-- begin DATA SEGMENT --
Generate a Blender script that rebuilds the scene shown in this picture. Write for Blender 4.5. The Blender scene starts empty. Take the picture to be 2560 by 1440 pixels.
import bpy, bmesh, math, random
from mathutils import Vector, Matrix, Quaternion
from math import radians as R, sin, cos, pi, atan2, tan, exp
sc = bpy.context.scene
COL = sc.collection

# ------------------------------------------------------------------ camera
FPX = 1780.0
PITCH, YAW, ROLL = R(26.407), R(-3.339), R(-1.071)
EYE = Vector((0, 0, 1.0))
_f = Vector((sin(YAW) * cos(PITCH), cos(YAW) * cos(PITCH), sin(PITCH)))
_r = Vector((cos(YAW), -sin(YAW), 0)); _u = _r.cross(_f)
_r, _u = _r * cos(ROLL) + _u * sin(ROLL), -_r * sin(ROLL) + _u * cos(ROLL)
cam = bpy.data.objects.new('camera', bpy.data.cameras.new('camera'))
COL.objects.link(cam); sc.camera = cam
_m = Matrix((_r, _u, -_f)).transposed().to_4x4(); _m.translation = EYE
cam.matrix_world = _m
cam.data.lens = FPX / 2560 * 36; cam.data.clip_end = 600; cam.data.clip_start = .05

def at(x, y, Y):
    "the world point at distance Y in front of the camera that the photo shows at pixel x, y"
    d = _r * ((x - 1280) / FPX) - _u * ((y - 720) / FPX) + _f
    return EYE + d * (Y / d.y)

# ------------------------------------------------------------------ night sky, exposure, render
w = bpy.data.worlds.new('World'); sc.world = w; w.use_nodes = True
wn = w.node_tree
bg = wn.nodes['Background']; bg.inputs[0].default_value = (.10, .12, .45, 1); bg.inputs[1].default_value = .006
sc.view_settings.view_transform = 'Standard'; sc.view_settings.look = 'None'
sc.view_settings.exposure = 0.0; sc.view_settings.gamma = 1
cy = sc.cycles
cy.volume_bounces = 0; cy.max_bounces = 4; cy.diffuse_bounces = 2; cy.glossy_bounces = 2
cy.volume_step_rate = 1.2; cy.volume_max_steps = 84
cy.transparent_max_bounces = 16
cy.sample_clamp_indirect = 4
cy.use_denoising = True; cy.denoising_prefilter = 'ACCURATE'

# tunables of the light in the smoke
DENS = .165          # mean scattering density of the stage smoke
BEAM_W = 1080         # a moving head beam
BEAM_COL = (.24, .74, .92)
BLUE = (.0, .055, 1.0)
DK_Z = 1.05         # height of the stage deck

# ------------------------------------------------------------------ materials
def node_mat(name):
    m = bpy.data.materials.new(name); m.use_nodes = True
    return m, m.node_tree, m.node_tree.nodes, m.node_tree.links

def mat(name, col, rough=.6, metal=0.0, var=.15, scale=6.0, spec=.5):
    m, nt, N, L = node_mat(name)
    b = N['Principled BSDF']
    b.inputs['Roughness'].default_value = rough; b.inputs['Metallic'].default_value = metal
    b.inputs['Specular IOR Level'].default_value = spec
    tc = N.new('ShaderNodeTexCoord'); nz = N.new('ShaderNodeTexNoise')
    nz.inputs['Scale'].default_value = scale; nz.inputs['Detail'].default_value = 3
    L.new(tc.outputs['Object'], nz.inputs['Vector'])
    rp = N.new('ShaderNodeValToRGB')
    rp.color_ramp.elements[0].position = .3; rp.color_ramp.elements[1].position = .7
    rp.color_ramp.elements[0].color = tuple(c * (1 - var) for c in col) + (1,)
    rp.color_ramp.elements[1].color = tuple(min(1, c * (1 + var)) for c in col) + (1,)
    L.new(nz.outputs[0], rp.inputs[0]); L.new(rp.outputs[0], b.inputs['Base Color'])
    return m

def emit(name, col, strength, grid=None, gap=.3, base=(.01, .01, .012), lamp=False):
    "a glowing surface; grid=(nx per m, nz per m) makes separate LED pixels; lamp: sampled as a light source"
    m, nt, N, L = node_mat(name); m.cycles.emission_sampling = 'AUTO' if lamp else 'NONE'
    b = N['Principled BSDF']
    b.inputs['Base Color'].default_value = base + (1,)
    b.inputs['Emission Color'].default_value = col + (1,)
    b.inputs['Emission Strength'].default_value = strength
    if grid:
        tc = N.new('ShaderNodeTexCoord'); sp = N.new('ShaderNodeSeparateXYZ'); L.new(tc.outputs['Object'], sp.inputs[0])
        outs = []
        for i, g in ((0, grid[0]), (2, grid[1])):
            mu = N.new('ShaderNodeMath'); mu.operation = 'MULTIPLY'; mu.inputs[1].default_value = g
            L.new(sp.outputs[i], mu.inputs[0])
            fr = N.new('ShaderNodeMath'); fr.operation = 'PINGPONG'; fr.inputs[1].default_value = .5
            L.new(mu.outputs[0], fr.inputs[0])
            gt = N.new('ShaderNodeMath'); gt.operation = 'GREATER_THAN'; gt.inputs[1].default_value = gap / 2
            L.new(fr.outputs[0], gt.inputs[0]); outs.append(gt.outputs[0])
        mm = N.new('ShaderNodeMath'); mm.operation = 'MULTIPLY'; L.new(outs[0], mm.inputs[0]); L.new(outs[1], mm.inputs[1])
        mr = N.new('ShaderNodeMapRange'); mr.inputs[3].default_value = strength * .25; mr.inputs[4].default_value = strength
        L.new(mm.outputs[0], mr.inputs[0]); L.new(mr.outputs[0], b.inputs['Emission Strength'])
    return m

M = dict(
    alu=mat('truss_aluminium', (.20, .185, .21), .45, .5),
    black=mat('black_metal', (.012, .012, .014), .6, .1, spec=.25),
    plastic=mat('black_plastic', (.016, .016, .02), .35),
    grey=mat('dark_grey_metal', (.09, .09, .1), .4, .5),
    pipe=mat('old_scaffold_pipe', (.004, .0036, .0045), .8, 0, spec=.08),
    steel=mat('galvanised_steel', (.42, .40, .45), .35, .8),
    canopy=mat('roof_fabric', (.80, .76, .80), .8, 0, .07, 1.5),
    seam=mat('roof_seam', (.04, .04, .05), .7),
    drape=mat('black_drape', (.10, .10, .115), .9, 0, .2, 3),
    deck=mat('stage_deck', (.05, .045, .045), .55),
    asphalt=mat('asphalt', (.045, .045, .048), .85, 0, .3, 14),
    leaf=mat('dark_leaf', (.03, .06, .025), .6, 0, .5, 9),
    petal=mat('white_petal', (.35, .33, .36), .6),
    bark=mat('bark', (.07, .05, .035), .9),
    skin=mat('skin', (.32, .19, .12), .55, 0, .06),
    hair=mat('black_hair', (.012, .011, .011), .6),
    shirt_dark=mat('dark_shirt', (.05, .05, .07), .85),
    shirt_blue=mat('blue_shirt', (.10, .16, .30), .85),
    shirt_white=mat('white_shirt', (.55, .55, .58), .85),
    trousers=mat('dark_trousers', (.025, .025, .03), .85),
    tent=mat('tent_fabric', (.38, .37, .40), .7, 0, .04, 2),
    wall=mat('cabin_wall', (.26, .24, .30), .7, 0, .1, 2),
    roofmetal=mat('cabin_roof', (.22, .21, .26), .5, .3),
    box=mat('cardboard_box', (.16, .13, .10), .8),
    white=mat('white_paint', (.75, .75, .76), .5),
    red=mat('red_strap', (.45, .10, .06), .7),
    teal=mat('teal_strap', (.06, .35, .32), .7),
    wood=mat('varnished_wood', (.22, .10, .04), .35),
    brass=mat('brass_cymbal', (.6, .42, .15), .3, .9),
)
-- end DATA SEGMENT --
*STATED EXERCISE*.
Beginning at the top of the data, extract each line through the line containing "return EYE + d * (Y / d.y)" and return those lines exactly, with nothing added.

*RESPONSE TO THE TASK*.
Generate a Blender script that rebuilds the scene shown in this picture. Write for Blender 4.5. The Blender scene starts empty. Take the picture to be 2560 by 1440 pixels.
import bpy, bmesh, math, random
from mathutils import Vector, Matrix, Quaternion
from math import radians as R, sin, cos, pi, atan2, tan, exp
sc = bpy.context.scene
COL = sc.collection

# ------------------------------------------------------------------ camera
FPX = 1780.0
PITCH, YAW, ROLL = R(26.407), R(-3.339), R(-1.071)
EYE = Vector((0, 0, 1.0))
_f = Vector((sin(YAW) * cos(PITCH), cos(YAW) * cos(PITCH), sin(PITCH)))
_r = Vector((cos(YAW), -sin(YAW), 0)); _u = _r.cross(_f)
_r, _u = _r * cos(ROLL) + _u * sin(ROLL), -_r * sin(ROLL) + _u * cos(ROLL)
cam = bpy.data.objects.new('camera', bpy.data.cameras.new('camera'))
COL.objects.link(cam); sc.camera = cam
_m = Matrix((_r, _u, -_f)).transposed().to_4x4(); _m.translation = EYE
cam.matrix_world = _m
cam.data.lens = FPX / 2560 * 36; cam.data.clip_end = 600; cam.data.clip_start = .05

def at(x, y, Y):
    "the world point at distance Y in front of the camera that the photo shows at pixel x, y"
    d = _r * ((x - 1280) / FPX) - _u * ((y - 720) / FPX) + _f
    return EYE + d * (Y / d.y)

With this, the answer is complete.